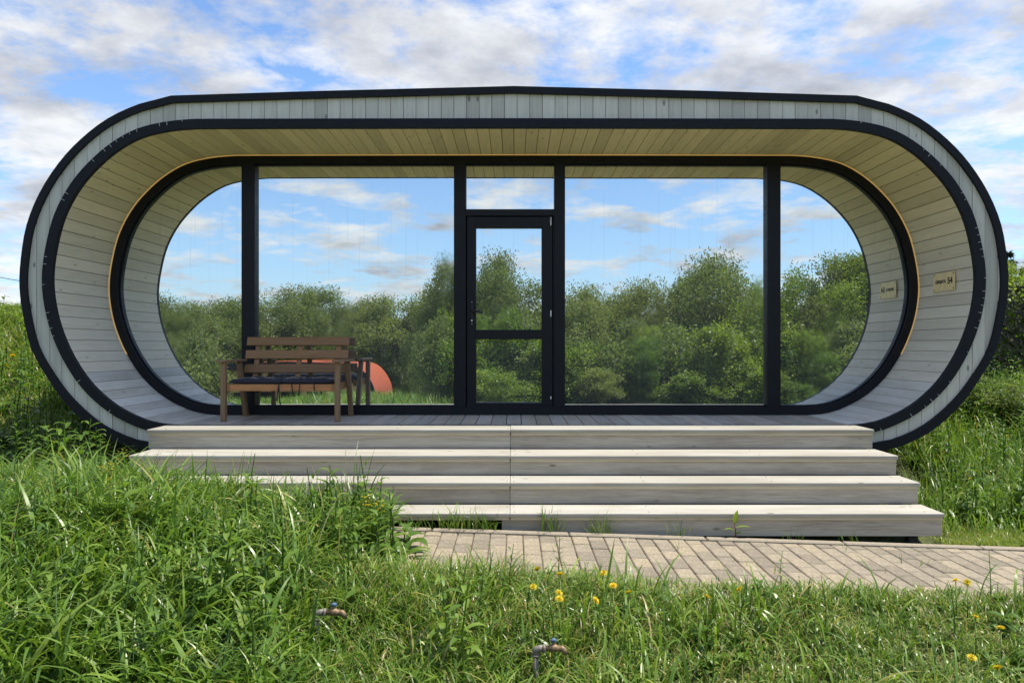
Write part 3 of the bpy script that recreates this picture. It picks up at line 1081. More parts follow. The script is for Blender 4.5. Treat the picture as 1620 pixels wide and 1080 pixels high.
# ------------------------------------------------------------------ grass
def blades(pos, length, width, lean0, bend, segs, az=None, wtip=0.0, zfold=None):
    """arrays of n blades -> verts, quads; every blade curves over in its own plane"""
    n = len(pos)
    az = rng.uniform(0, 2 * np.pi, n) if az is None else az
    d = np.stack([np.cos(az), np.sin(az)], -1)
    tw = az + np.pi / 2 + rng.normal(0, 0.5, n)
    wv = np.stack([np.cos(tw), np.sin(tw), rng.normal(0, 0.15, n)], -1)
    V = np.zeros((n, segs * 2 + 1, 3))
    p = pos.astype(float).copy()
    step = length / segs
    for k in range(segs + 1):
        t = k / segs
        w = width * (0.55 + 0.9 * t - 1.45 * t ** 2.2) if k < segs else width * 0
        w = np.maximum(w, width * 0.12)
        if k < segs:
            V[:, 2 * k] = p - wv * (w * 0.5)[:, None]
            V[:, 2 * k + 1] = p + wv * (w * 0.5)[:, None]
        else:
            V[:, 2 * segs] = p
        th = lean0 + bend * (t + 0.5 / segs) ** 1.6
        p = p + np.stack([d[:, 0] * np.sin(th), d[:, 1] * np.sin(th), np.cos(th)], -1) * step[:, None]
    base = (np.arange(n) * (segs * 2 + 1))[:, None]
    q = []
    for k in range(segs - 1):
        q.append(np.stack([base[:, 0] + 2 * k, base[:, 0] + 2 * k + 1, base[:, 0] + 2 * k + 3, base[:, 0] + 2 * k + 2], -1))
    k = segs - 1
    q.append(np.stack([base[:, 0] + 2 * k, base[:, 0] + 2 * k + 1, base[:, 0] + 2 * segs, np.full(n, -1)], -1))
    return V.reshape(-1, 3), np.concatenate(q)


def vnoise(x, y, f, seed=0):
    """cheap smooth noise from a few sines, about 0..1"""
    r = np.random.default_rng(seed)
    s = 0
    for k in range(5):
        a = r.uniform(0, 6.28); ff = f * r.uniform(0.6, 1.8); ph = r.uniform(0, 6.28)
        s = s + np.sin((x * np.cos(a) + y * np.sin(a)) * ff + ph)
    return np.clip(0.5 + s / 6.5, 0, 1)


def grass_obj(name, label, x, y, H, wid, segs=4, tint_mu=0.5, tint_sd=0.18, lean=0.25, bend=1.1, dry=0.03, zoff=None):
    n = len(x)
    z = zg(x, y) - 0.015
    pos = np.stack([x, y, z], -1)
    L = H * rng.uniform(0.55, 1.25, n)
    V, Q = blades(pos, L, wid * rng.uniform(0.6, 1.4, n), np.abs(rng.normal(0, lean, n)), np.abs(rng.normal(bend, 0.55, n)), segs)
    t = np.clip(rng.normal(0, tint_sd, n) + tint_mu + 0.25 * (vnoise(x, y, 2.2, 5) - 0.5), 0, 0.86)
    dr = rng.random(n) < dry * (0.4 + 1.6 * vnoise(x, y, 1.4, 11))
    t = np.where(dr, rng.uniform(0.9, 1.0, n), t)
    tint = np.repeat(t, segs * 2 + 1)
    o = obj(name, mesh_np(name, V, Q, tint), M['grass'])
    o['label'] = label; o['category'] = 'grass'
    return kind(o, 'stuff')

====

Transcribe the full listing above exactly as it stands, minus the pictures.

## [THE COMPLETED TASK]
Write part 3 of the bpy script that recreates this picture. It picks up at line 1081. More parts follow. The script is for Blender 4.5. Treat the picture as 1620 pixels wide and 1080 pixels high.
# ------------------------------------------------------------------ grass
def blades(pos, length, width, lean0, bend, segs, az=None, wtip=0.0, zfold=None):
    """arrays of n blades -> verts, quads; every blade curves over in its own plane"""
    n = len(pos)
    az = rng.uniform(0, 2 * np.pi, n) if az is None else az
    d = np.stack([np.cos(az), np.sin(az)], -1)
    tw = az + np.pi / 2 + rng.normal(0, 0.5, n)
    wv = np.stack([np.cos(tw), np.sin(tw), rng.normal(0, 0.15, n)], -1)
    V = np.zeros((n, segs * 2 + 1, 3))
    p = pos.astype(float).copy()
    step = length / segs
    for k in range(segs + 1):
        t = k / segs
        w = width * (0.55 + 0.9 * t - 1.45 * t ** 2.2) if k < segs else width * 0
        w = np.maximum(w, width * 0.12)
        if k < segs:
            V[:, 2 * k] = p - wv * (w * 0.5)[:, None]
            V[:, 2 * k + 1] = p + wv * (w * 0.5)[:, None]
        else:
            V[:, 2 * segs] = p
        th = lean0 + bend * (t + 0.5 / segs) ** 1.6
        p = p + np.stack([d[:, 0] * np.sin(th), d[:, 1] * np.sin(th), np.cos(th)], -1) * step[:, None]
    base = (np.arange(n) * (segs * 2 + 1))[:, None]
    q = []
    for k in range(segs - 1):
        q.append(np.stack([base[:, 0] + 2 * k, base[:, 0] + 2 * k + 1, base[:, 0] + 2 * k + 3, base[:, 0] + 2 * k + 2], -1))
    k = segs - 1
    q.append(np.stack([base[:, 0] + 2 * k, base[:, 0] + 2 * k + 1, base[:, 0] + 2 * segs, np.full(n, -1)], -1))
    return V.reshape(-1, 3), np.concatenate(q)


def vnoise(x, y, f, seed=0):
    """cheap smooth noise from a few sines, about 0..1"""
    r = np.random.default_rng(seed)
    s = 0
    for k in range(5):
        a = r.uniform(0, 6.28); ff = f * r.uniform(0.6, 1.8); ph = r.uniform(0, 6.28)
        s = s + np.sin((x * np.cos(a) + y * np.sin(a)) * ff + ph)
    return np.clip(0.5 + s / 6.5, 0, 1)


def grass_obj(name, label, x, y, H, wid, segs=4, tint_mu=0.5, tint_sd=0.18, lean=0.25, bend=1.1, dry=0.03, zoff=None):
    n = len(x)
    z = zg(x, y) - 0.015
    pos = np.stack([x, y, z], -1)
    L = H * rng.uniform(0.55, 1.25, n)
    V, Q = blades(pos, L, wid * rng.uniform(0.6, 1.4, n), np.abs(rng.normal(0, lean, n)), np.abs(rng.normal(bend, 0.55, n)), segs)
    t = np.clip(rng.normal(0, tint_sd, n) + tint_mu + 0.25 * (vnoise(x, y, 2.2, 5) - 0.5), 0, 0.86)
    dr = rng.random(n) < dry * (0.4 + 1.6 * vnoise(x, y, 1.4, 11))
    t = np.where(dr, rng.uniform(0.9, 1.0, n), t)
    tint = np.repeat(t, segs * 2 + 1)
    o = obj(name, mesh_np(name, V, Q, tint), M['grass'])
    o['label'] = label; o['category'] = 'grass'
    return kind(o, 'stuff')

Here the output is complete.